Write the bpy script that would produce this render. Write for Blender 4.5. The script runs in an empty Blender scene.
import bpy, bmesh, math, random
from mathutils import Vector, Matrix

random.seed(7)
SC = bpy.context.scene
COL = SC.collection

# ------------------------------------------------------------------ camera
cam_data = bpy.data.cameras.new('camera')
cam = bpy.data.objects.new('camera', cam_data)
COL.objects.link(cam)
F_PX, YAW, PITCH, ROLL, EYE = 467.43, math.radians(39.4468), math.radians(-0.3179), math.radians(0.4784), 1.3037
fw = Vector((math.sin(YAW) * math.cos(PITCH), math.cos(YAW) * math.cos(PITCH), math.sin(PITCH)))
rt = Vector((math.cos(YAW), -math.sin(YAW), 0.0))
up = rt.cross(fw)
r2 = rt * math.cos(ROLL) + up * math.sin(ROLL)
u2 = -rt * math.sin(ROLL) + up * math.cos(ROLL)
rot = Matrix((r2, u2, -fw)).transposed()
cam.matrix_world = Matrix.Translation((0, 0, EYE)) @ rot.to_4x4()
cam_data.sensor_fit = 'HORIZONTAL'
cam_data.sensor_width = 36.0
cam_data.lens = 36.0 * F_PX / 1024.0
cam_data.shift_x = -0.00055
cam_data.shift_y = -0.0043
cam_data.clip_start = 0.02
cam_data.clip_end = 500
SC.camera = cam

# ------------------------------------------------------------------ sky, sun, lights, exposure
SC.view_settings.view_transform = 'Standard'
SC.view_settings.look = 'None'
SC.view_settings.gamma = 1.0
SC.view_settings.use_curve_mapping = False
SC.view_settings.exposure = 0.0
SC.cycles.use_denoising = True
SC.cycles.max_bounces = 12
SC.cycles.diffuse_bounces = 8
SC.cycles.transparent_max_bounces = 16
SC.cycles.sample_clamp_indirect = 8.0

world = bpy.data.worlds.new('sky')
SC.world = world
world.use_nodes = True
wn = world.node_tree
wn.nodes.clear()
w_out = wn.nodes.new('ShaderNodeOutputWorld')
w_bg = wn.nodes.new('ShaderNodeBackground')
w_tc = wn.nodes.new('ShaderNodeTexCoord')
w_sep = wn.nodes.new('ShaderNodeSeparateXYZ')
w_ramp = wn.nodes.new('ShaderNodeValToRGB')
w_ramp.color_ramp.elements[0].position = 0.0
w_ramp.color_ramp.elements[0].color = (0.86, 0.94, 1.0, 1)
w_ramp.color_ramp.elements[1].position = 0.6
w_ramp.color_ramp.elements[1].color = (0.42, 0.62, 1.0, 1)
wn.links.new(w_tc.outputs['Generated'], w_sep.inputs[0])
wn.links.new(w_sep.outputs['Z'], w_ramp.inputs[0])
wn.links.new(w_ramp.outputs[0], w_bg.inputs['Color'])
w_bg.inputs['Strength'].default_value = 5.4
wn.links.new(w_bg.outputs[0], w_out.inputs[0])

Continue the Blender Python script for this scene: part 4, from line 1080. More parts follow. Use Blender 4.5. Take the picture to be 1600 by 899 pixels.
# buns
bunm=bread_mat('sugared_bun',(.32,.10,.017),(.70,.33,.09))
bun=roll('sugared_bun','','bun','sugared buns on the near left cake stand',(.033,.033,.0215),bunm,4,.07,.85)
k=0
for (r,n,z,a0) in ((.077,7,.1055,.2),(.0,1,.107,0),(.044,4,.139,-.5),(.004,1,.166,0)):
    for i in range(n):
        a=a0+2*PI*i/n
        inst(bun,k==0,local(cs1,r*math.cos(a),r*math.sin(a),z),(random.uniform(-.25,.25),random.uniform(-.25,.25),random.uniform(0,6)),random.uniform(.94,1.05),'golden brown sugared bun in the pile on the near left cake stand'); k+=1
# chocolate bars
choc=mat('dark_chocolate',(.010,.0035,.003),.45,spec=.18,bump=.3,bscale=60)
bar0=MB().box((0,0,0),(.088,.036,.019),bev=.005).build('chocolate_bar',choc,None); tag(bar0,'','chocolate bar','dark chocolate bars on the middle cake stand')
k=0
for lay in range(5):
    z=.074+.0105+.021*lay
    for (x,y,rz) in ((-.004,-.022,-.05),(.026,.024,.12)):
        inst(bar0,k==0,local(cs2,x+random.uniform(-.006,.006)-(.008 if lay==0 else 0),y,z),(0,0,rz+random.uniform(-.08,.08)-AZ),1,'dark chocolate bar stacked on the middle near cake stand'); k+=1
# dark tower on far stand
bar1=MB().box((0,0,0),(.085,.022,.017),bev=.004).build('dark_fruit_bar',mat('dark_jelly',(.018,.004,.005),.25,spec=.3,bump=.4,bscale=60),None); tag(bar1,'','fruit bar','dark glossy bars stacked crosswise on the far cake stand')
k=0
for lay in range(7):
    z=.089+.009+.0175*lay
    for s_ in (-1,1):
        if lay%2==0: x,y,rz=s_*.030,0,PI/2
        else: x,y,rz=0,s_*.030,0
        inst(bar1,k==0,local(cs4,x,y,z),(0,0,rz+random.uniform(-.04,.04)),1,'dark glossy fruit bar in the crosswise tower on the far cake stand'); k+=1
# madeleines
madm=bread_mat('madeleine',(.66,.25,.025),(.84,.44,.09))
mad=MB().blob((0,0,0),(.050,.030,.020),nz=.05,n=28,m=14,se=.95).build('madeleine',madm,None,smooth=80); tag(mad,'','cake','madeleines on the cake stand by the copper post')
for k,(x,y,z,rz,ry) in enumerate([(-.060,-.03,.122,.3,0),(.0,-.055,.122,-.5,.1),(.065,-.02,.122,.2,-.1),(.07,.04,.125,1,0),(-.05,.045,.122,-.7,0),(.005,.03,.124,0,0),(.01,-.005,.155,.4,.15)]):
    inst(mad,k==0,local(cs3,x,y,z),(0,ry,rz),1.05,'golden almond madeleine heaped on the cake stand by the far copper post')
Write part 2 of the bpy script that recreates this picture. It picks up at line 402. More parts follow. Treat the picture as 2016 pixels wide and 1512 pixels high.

**EXERCISE PROMPT**
Return the opening line of the data and every line after it through the line containing "SC.camera = cam", please, exactly as written and with nothing added.

**FINAL ANSWER**
Write the bpy script that would produce this render. Write for Blender 4.5. The script runs in an empty Blender scene.
import bpy, bmesh, math, random
from mathutils import Vector, Matrix

random.seed(7)
SC = bpy.context.scene
COL = SC.collection

# ------------------------------------------------------------------ camera
cam_data = bpy.data.cameras.new('camera')
cam = bpy.data.objects.new('camera', cam_data)
COL.objects.link(cam)
F_PX, YAW, PITCH, ROLL, EYE = 467.43, math.radians(39.4468), math.radians(-0.3179), math.radians(0.4784), 1.3037
fw = Vector((math.sin(YAW) * math.cos(PITCH), math.cos(YAW) * math.cos(PITCH), math.sin(PITCH)))
rt = Vector((math.cos(YAW), -math.sin(YAW), 0.0))
up = rt.cross(fw)
r2 = rt * math.cos(ROLL) + up * math.sin(ROLL)
u2 = -rt * math.sin(ROLL) + up * math.cos(ROLL)
rot = Matrix((r2, u2, -fw)).transposed()
cam.matrix_world = Matrix.Translation((0, 0, EYE)) @ rot.to_4x4()
cam_data.sensor_fit = 'HORIZONTAL'
cam_data.sensor_width = 36.0
cam_data.lens = 36.0 * F_PX / 1024.0
cam_data.shift_x = -0.00055
cam_data.shift_y = -0.0043
cam_data.clip_start = 0.02
cam_data.clip_end = 500
SC.camera = cam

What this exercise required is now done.